Lift up and support others when you can: Alice used her platform, connections, and resources to lift up people. The Disability Visibility Project (DVP) was one such way she did that, helping amplify the voices of disabled people. She was also known for sending care packages to people, even those she never met. She asked if I wanted to do a Nonprofit AF podcast, offering me a grant she had received and to connect me to producers and other resources. (I declined, telling her I was allergic to more work and just wanted to laze around the couch, eating chocolate and rewatching Derry Girls). When I published my book, she offered to write a blurb and help promote it.

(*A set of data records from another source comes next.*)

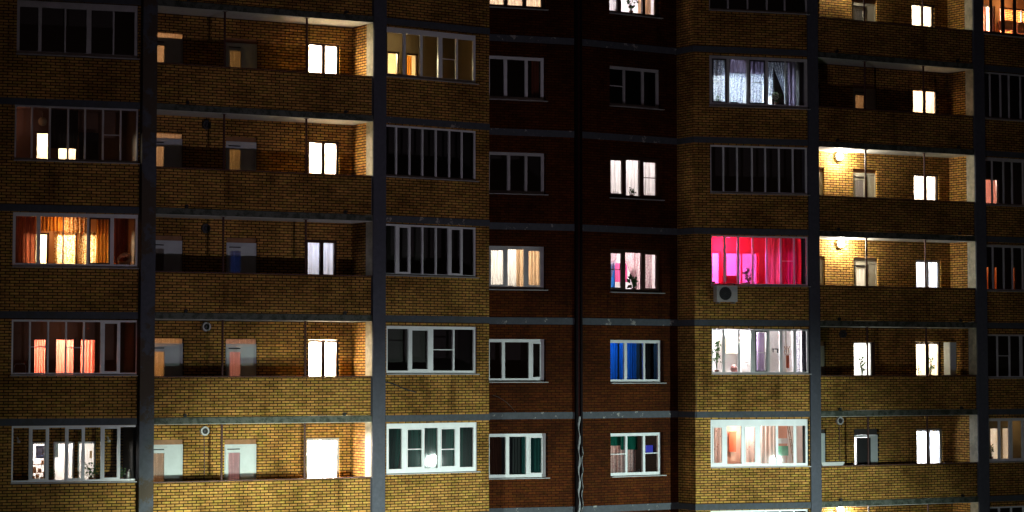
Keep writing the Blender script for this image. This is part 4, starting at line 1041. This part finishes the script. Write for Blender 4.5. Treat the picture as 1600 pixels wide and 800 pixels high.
# ------------------------------------------------------------------ roof, rear and end walls of the block
gl = MA.m @ Vector((-3.93, .2, 0)); xl = XR.m @ Vector((0, .1, 0)); gr = MG.m @ Vector((4.2, .1, 0))
inw = Vector((-math.sin(R(30.8)), math.cos(R(30.8)), 0)) * 12
outline = [xl, AL + Vector((-.3, 1.0, 0)), MM.m @ Vector((0, .5, 0)), MM.m @ Vector((6.7, .5, 0)), MC.m @ Vector((3.6, .3, 0)), Vector((-1.0, 75.5, 0)),
           Vector((1.97, 76.75, 0)), Vector((5.0, 79.0, 0)), Vector((5.7, 78.3, 0)), MM.m @ Vector((22, .5, 0)), MM.m @ Vector((28.6, .5, 0)), gr, gr + inw, xl + inw]
m = MB(); n = len(outline)
for z in (ZT - .05, ZT + .25): m.v += [(p.x, p.y, z) for p in outline]
m.f += [tuple(range(n)), tuple(range(2 * n - 1, n - 1, -1))]; m.mi += [0, 0]
for i in range(n): m.f.append((i, (i + 1) % n, n + (i + 1) % n, n + i)); m.mi.append(0)
obj('roof', m, 'roofing', None, (0, 80, ZT), BLD)
def seg_wall(p, q, name='end_wall'):
    d = q - p; b = Bay(p.x, p.y, math.degrees(math.atan2(d.y, d.x))); m = MB(); m.box(0, d.length, 0, .3, ZB, ZT); obj(name, m, 'yellow', b, (d.length / 2, 0, ZB), BLD)
seg_wall(gr, gr + inw); seg_wall(gr + inw, xl + inw, 'rear_wall'); seg_wall(xl + inw, xl)

# ------------------------------------------------------------------ street lamps and the added fill lamp
for i, (loc, tgt, pw, col, cone) in enumerate(LAMPS):
    base = Vector((loc[0], loc[1], 0)); d = (Vector(tgt) - Vector(loc)); d.z = 0; d.normalize()
    root = empty('street_lamp', Matrix.Translation(base - d * .9) @ Matrix.Rotation(math.atan2(d.y, d.x), 4, 'Z'))
    tag(root, ['tall grey street lamp in the yard, rightmost of three, shining at the facade', 'lower grey street lamp in the yard in front of the left balconies', 'added fill lamp on a pole farther out in the yard, weak light tilted up'][i], 'street lamp', 'street lamps in the yard')
    def part(name, mb, mat):
        o = obj(name, mb, mat, None); C.objects.unlink(o); return link(o, WM[root.name].copy(), root)
    m = MB(); m.tube([(0, 0, 0), (0, 0, loc[2] - .2), (.25, 0, loc[2] + .12), (.62, 0, loc[2] + .16)], [.09, .05, .035, .03], 12); part('pole', m, 'steel')
    m = MB(); m.box(.58, 1.10, -.13, .13, loc[2] + .10, loc[2] + .19); part('lamp_head', m, 'steel')
    m = MB(); ball(m, (.9, 0, loc[2] + .07), .12, 1, 1, .6, 12); part('lens', m, 'lamp_led')
    l = lamp_light('street_lamp_light', Vector(loc) + Vector((0, 0, -.08)), tgt, pw * K, col, cone)
print('objects', len(C.objects))

for o in S.objects:
    if 'label' in o and not 4 <= len(o['label'].split()) <= 16: print('LABEL', len(o['label'].split()), o['label'])
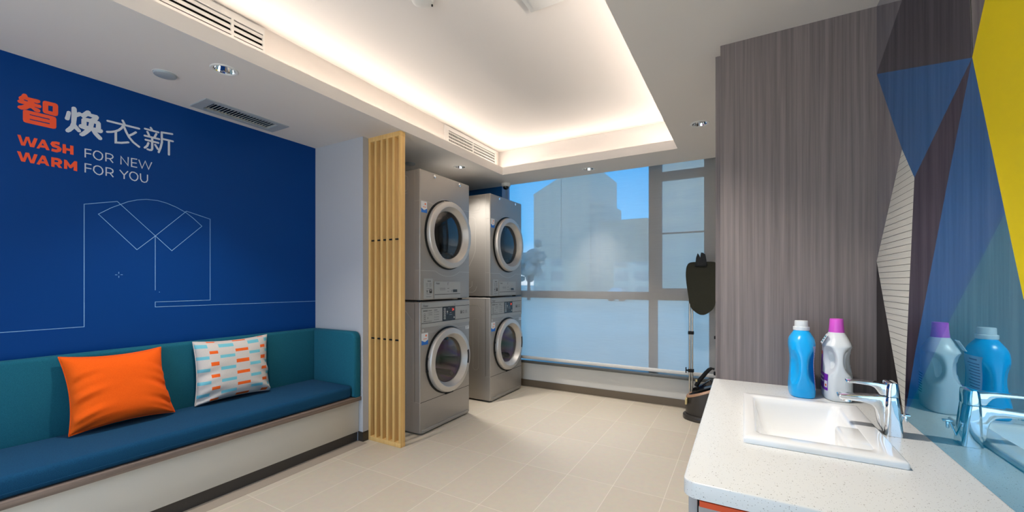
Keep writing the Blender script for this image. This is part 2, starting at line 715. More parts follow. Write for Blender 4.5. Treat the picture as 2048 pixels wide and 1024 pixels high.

Find joy and humor beauty and not let the systems break you. When I declined to start a podcast, she was empathetic. “Here's to less work and doing things that are fun!” In our last few emails to each other, we were talking about my trip to Vietnam this past summer. I was lamenting about missing the $12 massages, which I would get during the rare times when the kids could be left alone for a couple of hours. She was interested in the iced coffee there, hearing that Vietnam has amazing coffee (it does). For all the serious things Alice faced and fought, she never lost sight of all the wonderful things in life. Her book, Year of the Tiger: An Activist’s Life, was full of moments of joy and humor.

Connect with people and build community: Alice was a proponent of a world where community is strong, rooted in joy, and people cared for one another, and her work helped us make progress toward that vision. Although we never met in person, I always felt like I had a supportive older sister out there that I could vent about the “fascist fuckery” with. That was Alice’s magic. She prioritized people. She made you feel seen.

There are many more lessons, but I’ll stop here.

OK, maybe one last lesson I learned.

Life is fleeting; cherish the people around you. In all the busy-ness of life and with all the work we do, especially in this sector, where there is constant injustice we’re addressing, it’s easy to take for granted our time with one another. But life is so much more fragile than many of us want to admit. We think those we love will always be around, when this is not true. Prioritize spending time with those you care about. Let people know you appreciate them. While I am grieving the loss of Alice and all the good trouble we’ll never get into together, I am comforted by the fact that the very last thing I wrote to her was, “I hope you're taking care of yourself. I appreciate your voice so much in the world.” (She wrote back. “I appreciate you too, Vu" followed by the reminder for me to take it easy in this capitalist hellscape.)

Alice may be resting now, but her work continues on. We can honor her by listening to disabled people, advocating for disability justice, speaking up against oppressive systems, being bold and courageous, taking care of one another, building community, continuing to keep going even when the odds are rough, and finding moments of rest and joy and levity while we fight to make our world better.